Draw out every line with the word "picture" from the listing below.

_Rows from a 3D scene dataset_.
-- -- --
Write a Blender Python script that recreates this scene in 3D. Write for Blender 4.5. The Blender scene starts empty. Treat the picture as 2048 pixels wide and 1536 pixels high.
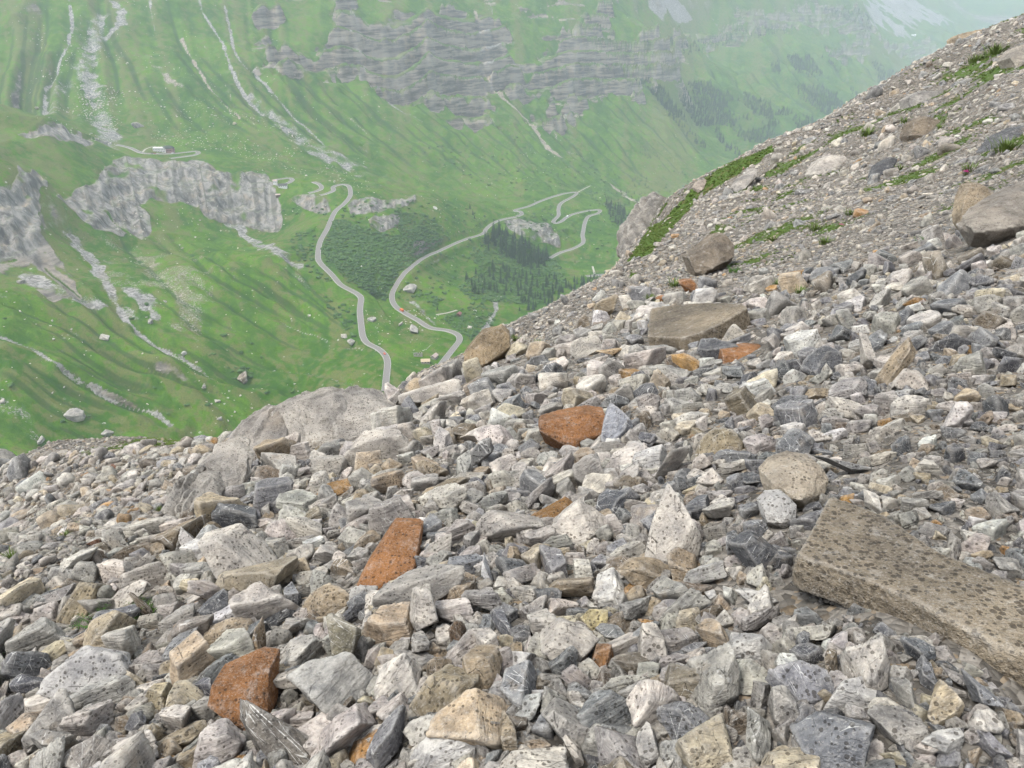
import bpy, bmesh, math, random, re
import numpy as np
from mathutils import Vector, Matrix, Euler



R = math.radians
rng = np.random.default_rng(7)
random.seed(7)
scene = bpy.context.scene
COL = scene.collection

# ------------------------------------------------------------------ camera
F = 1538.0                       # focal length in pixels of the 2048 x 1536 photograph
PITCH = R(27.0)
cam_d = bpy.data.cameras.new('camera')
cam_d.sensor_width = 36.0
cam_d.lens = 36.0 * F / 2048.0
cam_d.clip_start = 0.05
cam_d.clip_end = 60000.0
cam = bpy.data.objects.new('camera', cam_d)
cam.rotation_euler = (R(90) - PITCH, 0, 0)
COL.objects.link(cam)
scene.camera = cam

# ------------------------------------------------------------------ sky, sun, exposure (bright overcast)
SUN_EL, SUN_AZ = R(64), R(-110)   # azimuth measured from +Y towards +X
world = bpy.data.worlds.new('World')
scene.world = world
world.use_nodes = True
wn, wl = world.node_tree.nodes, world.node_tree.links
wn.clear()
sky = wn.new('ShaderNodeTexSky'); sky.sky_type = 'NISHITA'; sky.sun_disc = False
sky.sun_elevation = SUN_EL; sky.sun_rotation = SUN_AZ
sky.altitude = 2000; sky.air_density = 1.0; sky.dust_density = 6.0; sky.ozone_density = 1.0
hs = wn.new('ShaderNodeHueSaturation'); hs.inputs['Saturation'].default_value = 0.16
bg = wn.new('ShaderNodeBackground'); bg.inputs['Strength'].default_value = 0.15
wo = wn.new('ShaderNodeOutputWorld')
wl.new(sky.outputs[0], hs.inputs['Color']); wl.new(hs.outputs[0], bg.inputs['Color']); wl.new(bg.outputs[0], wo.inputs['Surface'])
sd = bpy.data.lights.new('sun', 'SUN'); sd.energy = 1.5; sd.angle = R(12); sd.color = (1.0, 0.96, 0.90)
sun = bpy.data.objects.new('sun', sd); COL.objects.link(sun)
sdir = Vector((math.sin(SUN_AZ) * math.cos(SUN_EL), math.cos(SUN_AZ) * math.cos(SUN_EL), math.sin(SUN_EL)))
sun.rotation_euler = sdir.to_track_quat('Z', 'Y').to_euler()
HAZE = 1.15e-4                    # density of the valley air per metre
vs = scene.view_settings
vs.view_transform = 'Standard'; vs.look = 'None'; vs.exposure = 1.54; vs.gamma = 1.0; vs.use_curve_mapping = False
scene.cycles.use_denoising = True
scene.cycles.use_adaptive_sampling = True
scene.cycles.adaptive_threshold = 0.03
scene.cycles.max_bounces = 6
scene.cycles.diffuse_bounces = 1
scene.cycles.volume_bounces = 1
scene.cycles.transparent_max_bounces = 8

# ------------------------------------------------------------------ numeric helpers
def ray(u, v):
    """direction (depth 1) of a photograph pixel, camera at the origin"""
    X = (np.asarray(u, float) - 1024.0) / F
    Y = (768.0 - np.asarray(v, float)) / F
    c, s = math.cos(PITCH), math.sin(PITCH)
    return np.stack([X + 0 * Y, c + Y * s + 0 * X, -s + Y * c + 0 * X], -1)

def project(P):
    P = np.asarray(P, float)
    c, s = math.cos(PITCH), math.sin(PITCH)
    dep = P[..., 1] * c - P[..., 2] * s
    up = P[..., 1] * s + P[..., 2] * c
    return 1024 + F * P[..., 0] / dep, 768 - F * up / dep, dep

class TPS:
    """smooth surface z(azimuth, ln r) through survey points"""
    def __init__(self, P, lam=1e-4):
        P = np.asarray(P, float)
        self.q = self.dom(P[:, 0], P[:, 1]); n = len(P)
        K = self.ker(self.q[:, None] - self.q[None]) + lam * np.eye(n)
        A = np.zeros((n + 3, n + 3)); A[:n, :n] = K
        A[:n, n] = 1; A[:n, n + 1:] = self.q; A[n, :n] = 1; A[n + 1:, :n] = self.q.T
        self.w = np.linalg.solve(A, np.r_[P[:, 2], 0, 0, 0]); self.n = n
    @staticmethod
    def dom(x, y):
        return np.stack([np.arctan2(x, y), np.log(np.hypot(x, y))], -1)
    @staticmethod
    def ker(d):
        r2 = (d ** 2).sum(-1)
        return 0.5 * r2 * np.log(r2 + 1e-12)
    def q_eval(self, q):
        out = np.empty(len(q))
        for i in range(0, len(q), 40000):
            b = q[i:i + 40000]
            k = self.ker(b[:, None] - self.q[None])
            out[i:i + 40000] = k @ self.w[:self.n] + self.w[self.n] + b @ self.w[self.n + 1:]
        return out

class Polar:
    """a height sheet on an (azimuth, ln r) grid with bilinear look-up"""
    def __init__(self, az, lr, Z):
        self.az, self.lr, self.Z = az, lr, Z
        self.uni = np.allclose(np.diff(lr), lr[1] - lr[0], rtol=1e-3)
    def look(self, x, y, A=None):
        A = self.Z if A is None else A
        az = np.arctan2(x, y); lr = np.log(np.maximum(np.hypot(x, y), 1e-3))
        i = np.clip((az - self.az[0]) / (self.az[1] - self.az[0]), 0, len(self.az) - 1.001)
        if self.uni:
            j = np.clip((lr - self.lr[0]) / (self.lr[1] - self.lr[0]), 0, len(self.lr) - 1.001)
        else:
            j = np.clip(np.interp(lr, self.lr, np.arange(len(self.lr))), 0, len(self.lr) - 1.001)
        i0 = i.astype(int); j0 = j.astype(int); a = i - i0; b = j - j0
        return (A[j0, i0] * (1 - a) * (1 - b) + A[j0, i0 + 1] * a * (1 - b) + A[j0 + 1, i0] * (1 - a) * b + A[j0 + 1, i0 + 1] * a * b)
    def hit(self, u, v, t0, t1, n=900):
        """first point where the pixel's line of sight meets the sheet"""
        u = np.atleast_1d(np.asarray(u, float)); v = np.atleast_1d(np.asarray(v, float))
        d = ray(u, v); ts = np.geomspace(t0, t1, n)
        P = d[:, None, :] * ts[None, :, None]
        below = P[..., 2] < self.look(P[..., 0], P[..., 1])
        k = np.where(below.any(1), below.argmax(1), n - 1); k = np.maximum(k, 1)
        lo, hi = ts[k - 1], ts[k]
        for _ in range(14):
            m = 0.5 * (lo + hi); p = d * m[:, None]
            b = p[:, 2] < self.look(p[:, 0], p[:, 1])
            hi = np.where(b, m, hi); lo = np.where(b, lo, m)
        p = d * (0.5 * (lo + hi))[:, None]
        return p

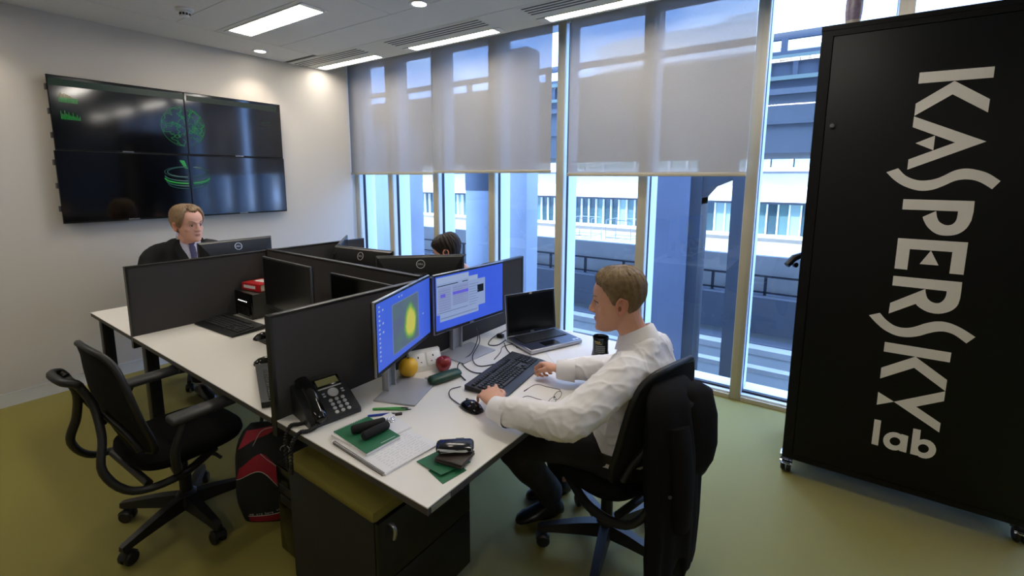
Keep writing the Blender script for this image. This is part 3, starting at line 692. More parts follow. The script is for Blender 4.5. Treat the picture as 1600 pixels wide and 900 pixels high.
-- -- --
_Output_.
Write a Blender Python script that recreates this scene in 3D. Write for Blender 4.5. The Blender scene starts empty. Treat the picture as 2048 pixels wide and 1536 pixels high.
Keep writing the Blender script for this image. This is part 3, starting at line 692. More parts follow. The script is for Blender 4.5. Treat the picture as 1600 pixels wide and 900 pixels high.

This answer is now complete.